Nuclear Power and our Energy Future

Published: Apr 20, 2010

Author: Array

Recently, President Barack Obama pledged more than $8 billion in loan guarantees that could help give the United States its first license for a new reactor since the Carter Administration.

Yet the first glimmer of hope for America’s nuclear industry faces both new and familiar challenges.

Despite a commitment for increasing loan guarantees to ramp up the development of new nuclear plants, the administration’s determination to shutter the proposed nuclear waste repository at Yucca Mountain effectively jeopardizes this goal.

In recent years, Washington’s concerns about environmental quality, climate change and energy security have led it to spend billion of dollars to promote renewables like wind and solar power. And while their contribution to the nation’s electricity generation has increased, it is at this time unrealistic to believe we can depend on these resources for more than a small fraction of our total energy needs.

According to a 2007 study by the Energy Information Administration (EIA), wind and solar, which satisfy a mere 3 percent of U.S. electricity needs, require a hefty $23 to $30 per megawatt-hour taxpayer subsidy. Moreover, the U.S. would need to install a wind turbine every 600 feet over 15.5 million acres – roughly enough land to equal the entire state of West Virginia – before we could begin replacing the current generating capacity of our existing nuclear plants. Even if we wanted to take that route, the staggering cost to implement such a policy renders it impractical.

Loan guarantees for new nuclear power plants, on the other hand, won’t actually cost taxpayers if we can successfully break through the regulatory gridlock and endless litigation that have frustrated our nuclear energy program for thirty years.

The history of nuclear power in this country, however, makes loan guarantees necessary. Environmental and anti-nuclear extremists have long stonewalled nuclear development by pursuing strategies of litigation and obstruction that has made new plants prohibitively expensive. Between 1973 and 2006, liberal advocacy groups wrapped up the Nuclear Regulatory Commission in over 200 court cases concerning nuclear plant licensing, contributing to the stagnation of new plant development for thirty years.

Similar pressures from the Left have now succeeded in getting the Obama Administration to reverse course on decades of scientific research and broad bipartisan congressional action to build the site at Yucca Mountain, despite more than $10 billion already invested in the project.

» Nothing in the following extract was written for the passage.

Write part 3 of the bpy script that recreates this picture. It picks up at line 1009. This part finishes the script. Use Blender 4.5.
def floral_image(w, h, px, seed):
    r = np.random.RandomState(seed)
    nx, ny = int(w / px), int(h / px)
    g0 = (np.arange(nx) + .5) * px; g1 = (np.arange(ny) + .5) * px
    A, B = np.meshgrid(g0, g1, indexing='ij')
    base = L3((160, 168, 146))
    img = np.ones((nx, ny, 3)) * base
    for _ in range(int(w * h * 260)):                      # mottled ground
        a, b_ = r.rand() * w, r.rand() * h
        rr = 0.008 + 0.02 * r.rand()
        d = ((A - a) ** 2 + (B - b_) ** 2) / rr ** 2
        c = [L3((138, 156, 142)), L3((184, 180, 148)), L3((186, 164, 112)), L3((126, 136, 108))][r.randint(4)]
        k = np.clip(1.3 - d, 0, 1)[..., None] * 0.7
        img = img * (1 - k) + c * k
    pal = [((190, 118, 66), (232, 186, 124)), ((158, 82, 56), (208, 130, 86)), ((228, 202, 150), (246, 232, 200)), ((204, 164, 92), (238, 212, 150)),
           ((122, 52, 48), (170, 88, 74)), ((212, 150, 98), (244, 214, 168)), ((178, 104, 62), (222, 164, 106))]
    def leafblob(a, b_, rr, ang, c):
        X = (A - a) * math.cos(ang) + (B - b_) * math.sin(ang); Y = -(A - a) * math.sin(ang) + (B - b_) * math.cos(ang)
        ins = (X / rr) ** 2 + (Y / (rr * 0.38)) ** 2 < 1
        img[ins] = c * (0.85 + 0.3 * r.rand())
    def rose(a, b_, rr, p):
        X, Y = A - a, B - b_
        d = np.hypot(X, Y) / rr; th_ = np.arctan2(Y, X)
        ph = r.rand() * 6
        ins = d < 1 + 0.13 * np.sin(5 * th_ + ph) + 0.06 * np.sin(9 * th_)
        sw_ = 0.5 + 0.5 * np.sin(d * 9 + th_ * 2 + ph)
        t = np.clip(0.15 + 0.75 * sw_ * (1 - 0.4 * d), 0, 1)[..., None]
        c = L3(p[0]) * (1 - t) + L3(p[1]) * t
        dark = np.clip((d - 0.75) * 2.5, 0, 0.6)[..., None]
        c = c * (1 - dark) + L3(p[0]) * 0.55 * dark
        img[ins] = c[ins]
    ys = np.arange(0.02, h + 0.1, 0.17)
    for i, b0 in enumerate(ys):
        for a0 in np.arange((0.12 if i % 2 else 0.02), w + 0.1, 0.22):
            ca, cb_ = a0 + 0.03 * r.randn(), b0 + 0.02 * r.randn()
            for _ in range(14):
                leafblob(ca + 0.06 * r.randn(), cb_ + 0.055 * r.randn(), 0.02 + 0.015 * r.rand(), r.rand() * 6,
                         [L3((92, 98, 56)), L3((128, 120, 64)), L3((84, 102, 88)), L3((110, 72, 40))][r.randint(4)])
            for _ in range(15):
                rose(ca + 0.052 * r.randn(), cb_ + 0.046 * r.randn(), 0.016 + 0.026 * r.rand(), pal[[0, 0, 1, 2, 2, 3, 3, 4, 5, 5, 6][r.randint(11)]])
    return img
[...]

The concern that this kind of political obstruction could again end up destroying investments in nuclear power makes it necessary for federal loan guarantees to backstop potential private sector investments to restart nuclear energy development.

A generation ago, America was the world’s leader in energy production because of innovative technologies and a regulatory structure that recognized the importance and economic advantage of our domestic resources. But as these commitments gave way to fear-mongering from the Left, we slowly lost our technological edge to foreign competitors like Japan and France. Today, these countries lead the world in the production of clean, safe and reliable nuclear energy, but it’s not too late for us to catch up.

By completing the storage site at Yucca Mountain, streamlining the application process at the Nuclear Regulatory Commission, clearing once and for all the litigious atmosphere that has stymied new plant construction, adapting our tax structure to incentivize investments in nuclear technologies and using the guarantee of the federal government to jump-start a robust nuclear energy program, we can reclaim our place in the world and reduce our dependence on carbon-rich fossil fuels.

Indeed, America will never reach its goals of energy independence and reducing carbon emissions without a sustainable nuclear industry. It’s long past time for the United States to adopt sensible energy policies that embrace every available resource and realize the promise that nuclear technology holds for our energy future.

Issa, a Republican, represents the 49th District Congressional District, which includes Oceanside, Vista, Fallbrook, a portion of San Diego and a portion of Riverside County. He is the ranking minority member of the House Committee on Oversight and Government Reform.